“Sono 40 anni che penso a quel rigore”: l’ex campione d’Italia non ce la fa più I Carriera e vita condizionati da quel momento sul dischetto

Il calcio di rigore, uno dei momenti più iconici e topici di una partita. Tanti esempi rimasti nella storia. Uno in particolare.
Un istante congelato nel tempo, una frazione di secondo in cui il destino di una partita, e a volte di un’intera nazione, si decide. Undici metri di erba che separano un attaccante e un portiere, un duello psicologico puro, nudo, privo di coperture e stratagemmi.
Non a caso ci hanno scritto una delle più belle canzoni della musica italiana, partorita dalla mente geniale di Francesco De Gregorio in quell’iconica e senza tempo de La leva calcistica della classe ’68.
“Nino non aver paura di tirare un calcio di rigore, non è da questi piccoli particolari che si giudica un giocatore”. Una frase che, nella sua semplicità, racchiude l’essenza di questo momento topico: la pressione, la paura e, in ultima analisi, il coraggio.
Difficile non associare il concetto di rigore fatale a un’immagine indelebile nella memoria collettiva: Roberto Baggio che alza sopra la traversa il suo tiro nella finale del Mondiale USA ’94 contro il Brasile. Il suo rigore non era decisivo, in pochi si ricordano che se il Brasile avesse segnato, sarebbe finita lo stesso.
Una guerra di nervi
Eppure quell’errore che trasformò un’icona in un simbolo di fallimento momentaneo, un’immagine straziante che ancora oggi, a distanza di decenni, evoca un brivido. In quel momento, sul dischetto, non c’era solo un calciatore con la sua tecnica, ma un’intera nazione che tratteneva il fiato, proiettando su quel pallone le proprie speranze e paure.
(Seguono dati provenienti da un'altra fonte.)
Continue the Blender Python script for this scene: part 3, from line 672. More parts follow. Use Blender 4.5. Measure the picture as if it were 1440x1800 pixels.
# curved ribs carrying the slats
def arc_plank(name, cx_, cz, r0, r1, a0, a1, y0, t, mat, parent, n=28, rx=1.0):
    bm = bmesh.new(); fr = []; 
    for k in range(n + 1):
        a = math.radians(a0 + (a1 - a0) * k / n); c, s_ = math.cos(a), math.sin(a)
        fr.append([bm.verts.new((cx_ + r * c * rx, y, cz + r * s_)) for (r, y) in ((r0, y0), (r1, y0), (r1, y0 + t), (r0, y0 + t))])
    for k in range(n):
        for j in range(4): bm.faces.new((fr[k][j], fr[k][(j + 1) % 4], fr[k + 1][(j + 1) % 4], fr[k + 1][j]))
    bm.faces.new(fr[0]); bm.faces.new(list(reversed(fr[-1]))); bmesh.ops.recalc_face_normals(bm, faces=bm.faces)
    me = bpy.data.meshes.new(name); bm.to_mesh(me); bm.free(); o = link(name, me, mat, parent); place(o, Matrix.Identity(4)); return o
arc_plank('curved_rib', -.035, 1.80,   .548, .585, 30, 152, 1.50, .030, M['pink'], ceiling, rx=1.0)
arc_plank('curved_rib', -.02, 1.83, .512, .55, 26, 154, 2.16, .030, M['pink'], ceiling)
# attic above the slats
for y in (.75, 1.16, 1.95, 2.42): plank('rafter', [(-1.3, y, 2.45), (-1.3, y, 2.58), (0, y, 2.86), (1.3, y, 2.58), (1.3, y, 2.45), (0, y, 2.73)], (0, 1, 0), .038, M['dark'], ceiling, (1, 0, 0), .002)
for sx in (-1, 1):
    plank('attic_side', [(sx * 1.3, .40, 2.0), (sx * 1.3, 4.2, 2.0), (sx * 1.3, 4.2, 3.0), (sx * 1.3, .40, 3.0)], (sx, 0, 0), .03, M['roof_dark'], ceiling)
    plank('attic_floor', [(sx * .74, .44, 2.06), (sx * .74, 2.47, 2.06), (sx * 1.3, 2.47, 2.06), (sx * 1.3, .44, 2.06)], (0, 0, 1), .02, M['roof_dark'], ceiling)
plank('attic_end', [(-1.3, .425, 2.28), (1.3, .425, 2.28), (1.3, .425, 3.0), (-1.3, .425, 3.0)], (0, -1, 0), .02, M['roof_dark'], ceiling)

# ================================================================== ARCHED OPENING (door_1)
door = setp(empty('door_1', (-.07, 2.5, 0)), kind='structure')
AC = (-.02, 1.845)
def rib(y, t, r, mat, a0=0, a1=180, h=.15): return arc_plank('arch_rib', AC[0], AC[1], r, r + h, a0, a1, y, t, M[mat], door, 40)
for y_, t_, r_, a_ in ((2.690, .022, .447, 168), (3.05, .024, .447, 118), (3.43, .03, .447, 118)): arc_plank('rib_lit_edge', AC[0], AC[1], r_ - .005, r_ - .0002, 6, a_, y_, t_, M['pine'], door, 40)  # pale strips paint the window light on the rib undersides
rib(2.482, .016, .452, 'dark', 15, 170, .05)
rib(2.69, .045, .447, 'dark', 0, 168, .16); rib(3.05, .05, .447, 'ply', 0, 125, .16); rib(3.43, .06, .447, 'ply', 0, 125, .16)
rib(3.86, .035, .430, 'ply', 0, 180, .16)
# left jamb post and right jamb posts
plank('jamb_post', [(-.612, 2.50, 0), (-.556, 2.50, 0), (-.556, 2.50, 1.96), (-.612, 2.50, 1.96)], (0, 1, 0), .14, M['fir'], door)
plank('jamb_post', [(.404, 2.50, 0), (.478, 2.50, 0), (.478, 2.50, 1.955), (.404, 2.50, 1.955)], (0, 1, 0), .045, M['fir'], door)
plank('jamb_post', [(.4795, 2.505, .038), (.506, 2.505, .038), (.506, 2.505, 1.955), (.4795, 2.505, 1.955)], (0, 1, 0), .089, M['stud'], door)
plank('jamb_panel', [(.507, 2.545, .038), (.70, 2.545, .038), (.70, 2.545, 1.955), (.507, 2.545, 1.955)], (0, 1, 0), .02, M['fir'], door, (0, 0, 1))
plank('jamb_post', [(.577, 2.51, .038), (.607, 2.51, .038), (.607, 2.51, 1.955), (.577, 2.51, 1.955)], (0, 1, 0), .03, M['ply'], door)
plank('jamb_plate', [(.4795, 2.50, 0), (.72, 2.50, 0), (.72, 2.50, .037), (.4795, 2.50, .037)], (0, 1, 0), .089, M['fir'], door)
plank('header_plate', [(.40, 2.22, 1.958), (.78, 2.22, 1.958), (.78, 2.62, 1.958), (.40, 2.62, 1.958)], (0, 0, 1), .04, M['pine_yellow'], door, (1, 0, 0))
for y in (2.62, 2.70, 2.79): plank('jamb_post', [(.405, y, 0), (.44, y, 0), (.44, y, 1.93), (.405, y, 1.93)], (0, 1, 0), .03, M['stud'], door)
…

La psicologia del tiratore è un crogiolo di sensazioni: la visualizzazione del gol, la consapevolezza del peso sul proprio piede, la distrazione del portiere, l’assordante silenzio dello stadio prima dell’esplosione, o del pianto. Un vortice di emozioni che solo i diretti interessati possono capire.

Un altro esempio
“Ancora oggi sogno di notte da 40 anni episodi legati al fatto di non aver avuto la possibilità di tirare quel rigore. Subentrai a Pruzzo a partita in corso ed ero stato inserito come quinto rigorista. Non l’ho mai tirato. Lei può capire cosa vivo io da 40 anni, non è facile convivere con una cosa del genere”.
Odoacre Chierico si tocca quella ferita, le cui cicatrici fanno ancora male ripensando alla finale di Coppa dei Campioni del 1984 persa dalla Roma contro il Liverpool. Non poté battere quel rigore. Magari lo avrebbe sbagliato, magari no. Il problema per lui e per tutti i tifosi della Roma è che non si saprà mai. Mai. Mai.